“The object of theological science in all its disciplines is the work and word of God in all their fullness, but in their fullness they are also the one work and word of God. This work and word are Jesus Christ, the one who was crowned as king of the Jews and Saviour of the world, who represents the one God among men and and man before the one God. He is the one servant and Lord who was expected, who arrived, and is now truly expected. Oriented to him who is its starting point and its goal, theological knowledge becomes a knowledge that articulates the unity of the manifold.”
As such,
“The intellectus fidei is engaged in gathering, although it abstains from equalizing, stereotyping, or identifying. While it gives every point of the circumference its special due, it brings together all parts from their own individual centers to their common center. ... In the theological act of knowledge, seeing is doubtless an attentive and exact gaze toward one or another special form of the object; as such, it is also sight that views one form together with the others.

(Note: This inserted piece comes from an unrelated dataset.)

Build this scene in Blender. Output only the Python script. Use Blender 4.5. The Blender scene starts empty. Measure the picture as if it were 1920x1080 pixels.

What is decisive is that it is an insight into the one object which presents itself now in this, now in that, form, or an insight into one particular form which has become a form of the one object. In the act of theological knowledge, every view, insight, and vision is attentively and accurately concentrated on this or that form. But also a syn-opsis, a seeing together of different forms, takes place. And finally, above all, each form is discovered to be a form of the one object. This is the sense of biblical exegesis, as well as the stocktaking and analysis known as Church history, or the history of dogmatics or theology.”
Barth, Evangelical Theology, 88—89; orig. 98—99.